XI.

THE PASSING OF THE NORSEMEN.

A.D. 1013-1250.

There was, as we have seen, no "Danish Conquest" of Ireland, nor anything approaching a conquest. What really happened during the ninth and tenth centuries was this: Raiders from the shores of the Northern seas, from the Scandinavian peninsula and the Western Isles of Scotland, sailed in their long ships among the islands of the Irish coast, looking for opportunities to plunder the treasuries of the religious schools, and carrying off the gold and silver reliquaries and manuscript cases, far more valuable to these heathen seamen than the Latin or Gaelic manuscripts they contained.

These raids had little connection with each other; they were the outcome of individual daring, mere boat's-crews from one or another of the Northern fiords.

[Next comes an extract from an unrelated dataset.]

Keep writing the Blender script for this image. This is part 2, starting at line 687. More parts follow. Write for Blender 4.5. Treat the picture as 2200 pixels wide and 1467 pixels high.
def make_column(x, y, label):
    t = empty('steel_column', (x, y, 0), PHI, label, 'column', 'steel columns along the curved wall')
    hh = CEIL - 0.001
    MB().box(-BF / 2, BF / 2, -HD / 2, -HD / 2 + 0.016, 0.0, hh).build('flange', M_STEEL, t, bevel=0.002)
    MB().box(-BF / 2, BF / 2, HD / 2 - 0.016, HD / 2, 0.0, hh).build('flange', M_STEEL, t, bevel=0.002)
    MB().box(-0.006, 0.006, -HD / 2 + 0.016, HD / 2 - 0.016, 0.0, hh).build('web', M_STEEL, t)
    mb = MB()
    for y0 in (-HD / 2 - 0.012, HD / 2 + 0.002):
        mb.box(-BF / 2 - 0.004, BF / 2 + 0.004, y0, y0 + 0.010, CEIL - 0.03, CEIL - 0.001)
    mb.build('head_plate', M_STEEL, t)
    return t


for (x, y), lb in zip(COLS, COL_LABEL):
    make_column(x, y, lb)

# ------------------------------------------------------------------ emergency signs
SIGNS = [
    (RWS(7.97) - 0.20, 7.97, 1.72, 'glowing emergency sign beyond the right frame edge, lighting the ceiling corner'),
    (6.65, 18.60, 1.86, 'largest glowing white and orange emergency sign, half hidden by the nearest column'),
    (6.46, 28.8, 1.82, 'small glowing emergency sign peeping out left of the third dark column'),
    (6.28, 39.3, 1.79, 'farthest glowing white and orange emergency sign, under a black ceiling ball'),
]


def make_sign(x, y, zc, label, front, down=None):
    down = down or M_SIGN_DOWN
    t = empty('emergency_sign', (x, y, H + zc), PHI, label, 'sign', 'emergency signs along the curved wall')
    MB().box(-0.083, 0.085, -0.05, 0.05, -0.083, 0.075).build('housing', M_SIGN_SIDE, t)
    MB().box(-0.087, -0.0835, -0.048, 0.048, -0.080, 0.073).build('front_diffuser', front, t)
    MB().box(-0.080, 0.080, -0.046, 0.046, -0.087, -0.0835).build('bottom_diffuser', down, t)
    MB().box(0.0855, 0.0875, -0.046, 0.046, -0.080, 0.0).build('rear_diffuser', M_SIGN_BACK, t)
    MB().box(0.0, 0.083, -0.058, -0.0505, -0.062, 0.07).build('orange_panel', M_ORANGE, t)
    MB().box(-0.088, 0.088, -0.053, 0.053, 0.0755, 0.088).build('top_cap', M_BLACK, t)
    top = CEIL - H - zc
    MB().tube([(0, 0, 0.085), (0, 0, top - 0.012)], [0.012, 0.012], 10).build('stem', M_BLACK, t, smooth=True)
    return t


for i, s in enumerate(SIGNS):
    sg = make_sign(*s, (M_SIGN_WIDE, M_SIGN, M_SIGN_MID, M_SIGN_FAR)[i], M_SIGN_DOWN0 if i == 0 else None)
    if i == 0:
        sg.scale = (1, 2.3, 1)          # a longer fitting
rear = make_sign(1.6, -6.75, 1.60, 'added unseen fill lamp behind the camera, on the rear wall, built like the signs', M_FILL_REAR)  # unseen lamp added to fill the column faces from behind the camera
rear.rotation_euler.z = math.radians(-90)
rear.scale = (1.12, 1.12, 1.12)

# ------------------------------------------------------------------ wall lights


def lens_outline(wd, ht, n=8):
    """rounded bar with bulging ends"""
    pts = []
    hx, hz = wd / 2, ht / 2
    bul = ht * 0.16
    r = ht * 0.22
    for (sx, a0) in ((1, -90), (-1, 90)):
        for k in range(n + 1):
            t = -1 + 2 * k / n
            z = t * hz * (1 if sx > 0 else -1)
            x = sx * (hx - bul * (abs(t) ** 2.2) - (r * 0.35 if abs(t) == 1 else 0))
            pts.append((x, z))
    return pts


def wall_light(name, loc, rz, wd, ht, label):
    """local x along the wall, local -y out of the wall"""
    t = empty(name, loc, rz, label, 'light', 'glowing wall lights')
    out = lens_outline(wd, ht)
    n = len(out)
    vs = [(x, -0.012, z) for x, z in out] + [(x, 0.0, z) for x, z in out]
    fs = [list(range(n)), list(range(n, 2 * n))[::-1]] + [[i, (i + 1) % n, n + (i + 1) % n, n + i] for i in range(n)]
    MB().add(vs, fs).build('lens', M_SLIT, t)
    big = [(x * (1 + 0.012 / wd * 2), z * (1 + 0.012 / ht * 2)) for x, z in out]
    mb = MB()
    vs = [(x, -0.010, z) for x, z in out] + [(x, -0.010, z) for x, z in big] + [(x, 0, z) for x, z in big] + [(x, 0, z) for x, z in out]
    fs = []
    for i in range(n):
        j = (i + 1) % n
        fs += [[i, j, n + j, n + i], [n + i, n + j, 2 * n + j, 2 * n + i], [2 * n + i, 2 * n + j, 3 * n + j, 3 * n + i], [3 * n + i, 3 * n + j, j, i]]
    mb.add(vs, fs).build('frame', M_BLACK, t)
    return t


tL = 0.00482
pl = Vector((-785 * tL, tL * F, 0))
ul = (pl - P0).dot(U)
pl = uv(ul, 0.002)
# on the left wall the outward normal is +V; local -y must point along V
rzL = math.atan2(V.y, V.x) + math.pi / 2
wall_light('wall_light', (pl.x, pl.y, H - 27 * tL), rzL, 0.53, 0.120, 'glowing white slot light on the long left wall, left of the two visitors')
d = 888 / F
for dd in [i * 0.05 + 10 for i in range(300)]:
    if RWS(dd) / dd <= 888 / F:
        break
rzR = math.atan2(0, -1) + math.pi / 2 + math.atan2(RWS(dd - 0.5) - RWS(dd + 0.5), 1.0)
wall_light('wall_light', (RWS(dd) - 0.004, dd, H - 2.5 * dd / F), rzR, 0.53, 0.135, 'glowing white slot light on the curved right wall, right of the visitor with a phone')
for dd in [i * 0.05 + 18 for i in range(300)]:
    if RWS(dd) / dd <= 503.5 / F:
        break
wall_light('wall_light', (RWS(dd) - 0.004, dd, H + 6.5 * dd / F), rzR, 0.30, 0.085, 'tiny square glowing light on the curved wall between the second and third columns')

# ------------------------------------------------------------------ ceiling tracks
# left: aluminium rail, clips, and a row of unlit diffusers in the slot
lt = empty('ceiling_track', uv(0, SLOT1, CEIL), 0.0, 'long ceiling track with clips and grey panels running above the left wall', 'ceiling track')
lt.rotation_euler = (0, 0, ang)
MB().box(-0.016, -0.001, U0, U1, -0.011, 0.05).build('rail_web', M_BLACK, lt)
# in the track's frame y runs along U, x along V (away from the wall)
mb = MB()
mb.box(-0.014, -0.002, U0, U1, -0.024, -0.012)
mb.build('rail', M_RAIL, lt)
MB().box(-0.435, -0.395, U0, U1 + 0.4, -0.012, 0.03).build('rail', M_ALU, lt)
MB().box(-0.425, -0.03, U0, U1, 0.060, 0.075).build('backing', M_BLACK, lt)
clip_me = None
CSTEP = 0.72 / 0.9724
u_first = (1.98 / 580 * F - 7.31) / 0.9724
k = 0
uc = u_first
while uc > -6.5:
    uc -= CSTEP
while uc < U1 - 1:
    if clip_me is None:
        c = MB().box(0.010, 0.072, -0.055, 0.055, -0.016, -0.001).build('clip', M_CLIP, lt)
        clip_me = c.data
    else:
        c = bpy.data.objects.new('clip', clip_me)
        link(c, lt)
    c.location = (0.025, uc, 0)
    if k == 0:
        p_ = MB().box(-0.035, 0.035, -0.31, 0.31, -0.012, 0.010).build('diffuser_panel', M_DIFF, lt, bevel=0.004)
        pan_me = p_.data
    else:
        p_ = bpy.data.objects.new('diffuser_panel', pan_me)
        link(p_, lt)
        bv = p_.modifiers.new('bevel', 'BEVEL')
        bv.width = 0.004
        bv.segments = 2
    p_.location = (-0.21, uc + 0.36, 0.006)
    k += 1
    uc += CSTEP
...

A few of the more persistent gradually grew reluctant to retreat with their booty to the frozen north, and tried to gain a footing on the shores of the fertile and wealthy island they had discovered. They made temporary camps on the beach, always beside the best harbors, and threw up earthworks round them, or perhaps more lasting forts of stone. Thus they established a secondary base for raids inland, and a place of refuge whither they might carry the cattle, corn and captives which these raids brought them from the territories of the native clans. These camps on the shore were the germ of a chain of sea-ports at Dublin, Wexford, Waterford, Cork and Limerick.

From these points raiding went on, and battles were fought in which the raiders were as often vanquished as victorious. There was little union between the various Norse forts, and indeed we sometimes find them fighting valiantly among themselves. Meanwhile, the old tribal contest went on everywhere throughout the island. The south invaded the north and was presently invaded in return. The east and the west sent expeditions against each other. Clan went forth against clan, chief against chief, and cattle and captives many times changed hands. These captives, it would seem, became the agricultural class in each clan, being made to work as the penalty for unsuccessful fighting. The old tribal life went on unbroken during the whole of this period; nor did it subsequently yield to pressure from without, but rather passed away, during succeeding centuries, as the result of inward growth. Meanwhile the religious schools continued their work, studying Latin and Greek as well as the old Gaelic, and copying manuscripts as before; and one fruit of their work we see in the gradual conversion of the heathen Norsemen, who were baptized and admitted to the native church. The old bardic schools likewise continued, so that we have a wealth of native manuscripts belonging to this time, embodying the finest tradition and literature of the earlier pagan ages.